Teens Turning Green Executive Director (and Schrode’s mother) Judi Shils has always played a very active role in the group and her daughter’s activism. When Shils was pregnant with Schrode, she read Diet for a Poisoned Planet. By the time Schrode’s father came home from work, Shils had transformed their Bay Area house into an organic haven. Glass replaced plastic. Goodies from the farmers market filled the fridge. Cleaning products were swapped for lemon and vinegar. “It was the world into which I was born,” Schrode says.

By the time Teens Turning Green came along, sustainability was on the cusp of changing from a crunchy way of life to a hot-button, mainstream issue. In the past nine years, the group has grown to encompass outreach and initiatives on sustainable ag, fashion, recycling, dorms, transportation, and more. And they stay very busy.


In September, the Conscious Kitchen launched. The kitchen is a brainchild of Shils, who was horrified to learn a Marin City school had remodeled their kitchen to better heat and serve processed food rather than cook fresh ingredients. Teens Turning Green worked with local chefs, bakers, farmers markets, and foundations to design a local, healthy, and affordable lunch program (95 percent of the students at the school qualify for free or reduced lunch). At the beginning of the school year, the 120 students started receiving breakfast, lunch, and a light snack for $5 a day.


Teens Turning Green finished its third annual Project Green Challenge at the end of October. During the month, 2,710 participants were asked to attempt a different sustainable challenge every day. The topics ranged from fashion to tech to Meatless Monday and were ranked from green to greenest. For example, calculating your water footprint was a green challenge — but drawing up a plan to get your campus to ban single-use water bottles was a “greenest” challenge. Participants were encouraged to blog, tweet, or Facebook about their challenges and reach a wider audience.


Schrode sees social media as an important tool to connect with teens. But she says “technology is not going to save us and technology is not going to doom us.” On the one hand, it can be used to connect like-minded teens in podunk towns. It can build movements and educate consumers. On the other, she’s wary of “slacktivism” or people feeling like they did their part by signing a Change.org petition or liking a Facebook page. Plus, she thinks everyone staring at screens all the time has “humanity going through a bit of a funk right now,” she says.
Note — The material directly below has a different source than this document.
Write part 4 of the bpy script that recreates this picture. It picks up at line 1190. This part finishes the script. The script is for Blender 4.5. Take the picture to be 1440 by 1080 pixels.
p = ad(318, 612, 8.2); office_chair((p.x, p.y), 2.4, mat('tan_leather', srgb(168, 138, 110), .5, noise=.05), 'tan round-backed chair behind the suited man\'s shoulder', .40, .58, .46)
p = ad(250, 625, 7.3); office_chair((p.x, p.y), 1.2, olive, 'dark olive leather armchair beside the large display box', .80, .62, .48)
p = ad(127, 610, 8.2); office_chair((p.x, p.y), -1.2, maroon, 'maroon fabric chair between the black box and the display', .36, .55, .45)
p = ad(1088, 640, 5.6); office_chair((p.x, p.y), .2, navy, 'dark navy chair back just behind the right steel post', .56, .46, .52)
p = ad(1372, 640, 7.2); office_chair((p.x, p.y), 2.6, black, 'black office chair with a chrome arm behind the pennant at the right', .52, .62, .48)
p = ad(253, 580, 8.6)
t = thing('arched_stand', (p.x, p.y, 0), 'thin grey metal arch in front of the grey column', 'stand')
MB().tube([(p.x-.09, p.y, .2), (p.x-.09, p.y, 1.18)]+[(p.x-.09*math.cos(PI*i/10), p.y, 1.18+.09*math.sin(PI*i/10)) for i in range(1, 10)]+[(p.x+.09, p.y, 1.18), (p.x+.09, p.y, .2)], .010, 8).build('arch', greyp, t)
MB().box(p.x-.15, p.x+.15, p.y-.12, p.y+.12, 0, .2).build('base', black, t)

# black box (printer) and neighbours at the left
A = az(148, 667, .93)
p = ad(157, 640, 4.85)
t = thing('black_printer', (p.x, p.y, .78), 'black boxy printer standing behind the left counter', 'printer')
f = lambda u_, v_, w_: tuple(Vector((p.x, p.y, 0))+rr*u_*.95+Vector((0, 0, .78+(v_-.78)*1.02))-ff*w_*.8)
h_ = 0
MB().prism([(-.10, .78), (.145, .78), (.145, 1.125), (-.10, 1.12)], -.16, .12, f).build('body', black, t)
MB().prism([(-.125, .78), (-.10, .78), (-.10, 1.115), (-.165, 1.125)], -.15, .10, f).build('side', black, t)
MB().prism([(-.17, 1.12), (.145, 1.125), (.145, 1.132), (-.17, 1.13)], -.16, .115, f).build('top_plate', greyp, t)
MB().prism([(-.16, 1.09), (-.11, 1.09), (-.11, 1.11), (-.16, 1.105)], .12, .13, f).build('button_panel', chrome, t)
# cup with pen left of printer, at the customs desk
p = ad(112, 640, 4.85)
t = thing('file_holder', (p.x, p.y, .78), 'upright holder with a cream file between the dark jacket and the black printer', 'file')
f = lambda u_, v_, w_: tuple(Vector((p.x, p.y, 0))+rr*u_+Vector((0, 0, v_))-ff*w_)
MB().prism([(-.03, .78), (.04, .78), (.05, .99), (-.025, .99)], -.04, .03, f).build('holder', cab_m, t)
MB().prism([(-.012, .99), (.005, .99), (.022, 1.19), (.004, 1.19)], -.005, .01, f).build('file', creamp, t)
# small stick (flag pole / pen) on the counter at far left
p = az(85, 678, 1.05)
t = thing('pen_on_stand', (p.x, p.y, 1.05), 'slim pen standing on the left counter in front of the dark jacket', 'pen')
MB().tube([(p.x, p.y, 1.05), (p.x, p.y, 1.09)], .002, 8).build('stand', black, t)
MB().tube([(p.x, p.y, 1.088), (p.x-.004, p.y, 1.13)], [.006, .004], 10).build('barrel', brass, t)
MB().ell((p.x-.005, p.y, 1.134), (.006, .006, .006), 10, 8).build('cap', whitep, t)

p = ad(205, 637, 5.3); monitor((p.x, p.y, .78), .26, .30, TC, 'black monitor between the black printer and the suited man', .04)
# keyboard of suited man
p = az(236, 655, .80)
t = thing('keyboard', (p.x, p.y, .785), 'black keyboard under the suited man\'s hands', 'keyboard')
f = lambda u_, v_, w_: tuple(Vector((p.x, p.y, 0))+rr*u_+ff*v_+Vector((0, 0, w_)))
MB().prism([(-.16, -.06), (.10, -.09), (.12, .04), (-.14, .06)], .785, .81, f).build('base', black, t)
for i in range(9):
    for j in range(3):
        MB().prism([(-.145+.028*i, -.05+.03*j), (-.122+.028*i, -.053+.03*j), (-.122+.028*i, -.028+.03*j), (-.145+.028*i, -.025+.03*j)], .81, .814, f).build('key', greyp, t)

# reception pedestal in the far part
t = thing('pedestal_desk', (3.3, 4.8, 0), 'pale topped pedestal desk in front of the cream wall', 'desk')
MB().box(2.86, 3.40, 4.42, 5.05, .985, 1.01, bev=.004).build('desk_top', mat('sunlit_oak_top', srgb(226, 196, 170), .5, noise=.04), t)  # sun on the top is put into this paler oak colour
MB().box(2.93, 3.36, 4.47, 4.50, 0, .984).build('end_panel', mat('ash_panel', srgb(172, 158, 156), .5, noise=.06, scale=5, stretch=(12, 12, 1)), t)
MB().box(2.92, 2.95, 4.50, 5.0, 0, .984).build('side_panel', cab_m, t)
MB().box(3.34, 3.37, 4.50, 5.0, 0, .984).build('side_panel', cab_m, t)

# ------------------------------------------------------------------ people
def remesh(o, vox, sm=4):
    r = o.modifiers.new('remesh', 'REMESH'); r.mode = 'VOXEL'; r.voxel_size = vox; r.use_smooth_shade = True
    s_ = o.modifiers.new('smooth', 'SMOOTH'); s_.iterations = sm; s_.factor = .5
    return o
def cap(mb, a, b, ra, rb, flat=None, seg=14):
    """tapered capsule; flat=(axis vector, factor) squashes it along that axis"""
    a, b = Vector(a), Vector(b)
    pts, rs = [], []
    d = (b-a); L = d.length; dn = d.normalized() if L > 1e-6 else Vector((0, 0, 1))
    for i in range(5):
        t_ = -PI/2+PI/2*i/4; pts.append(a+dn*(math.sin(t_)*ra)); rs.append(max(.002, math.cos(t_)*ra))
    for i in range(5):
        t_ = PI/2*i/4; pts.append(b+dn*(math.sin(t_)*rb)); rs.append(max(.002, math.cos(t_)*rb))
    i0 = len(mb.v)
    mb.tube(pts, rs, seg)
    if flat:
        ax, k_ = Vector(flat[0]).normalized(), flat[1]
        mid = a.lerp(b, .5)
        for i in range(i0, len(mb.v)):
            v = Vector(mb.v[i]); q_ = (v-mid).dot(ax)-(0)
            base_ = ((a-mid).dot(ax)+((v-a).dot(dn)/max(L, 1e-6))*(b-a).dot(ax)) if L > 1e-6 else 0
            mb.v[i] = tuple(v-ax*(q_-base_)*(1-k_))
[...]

Growing up pushing the green movement set Schrode on an interesting path. She speaks at high schools and colleges regularly. Teens Turning Green works with more than 600 campuses and estimates reaching 100,000+ students in 2013 alone. Schrode consults with corporations — from Seventh Generation to Apple — about greening their efforts. The first time she showed up, they wanted to discuss millennials. “What’s a millennial,” asked Schrode? She insists she’s not helping them craft greenwashed messages for teens and only works with companies who want to make real, green changes in their supply chains. But that means occasionally working with businesses she grew up avoiding. “That’s very difficult for me,” she says. “It’s even harder for my mother. She’s a hard, hard, hard, hardcore activist. She called me a sellout [for working with Coca-Cola on EKOCYCLE] which battered my heart.”


But to Schrode, getting corporations to change is key to sustainability. Government moves at a “frightening and paralyzing” pace. And, she has high hopes for her generation. Growing up with technology, she says today’s teens have “the potential to become the most civically active, aware generation in history.”


Plus, teens have a potential that moms and dads just don’t have. “If a parent comes home and tells you to do something, you say, ‘Hell no — my mom’s telling me to do that.’ It’s not cool,” she says. On the other hand, if kids get excited about an issue, “they go home and tell their parents. I’m not a mother but I can imagine having my teenage kid tell me something mattered to them. It would really affect me in a big way.”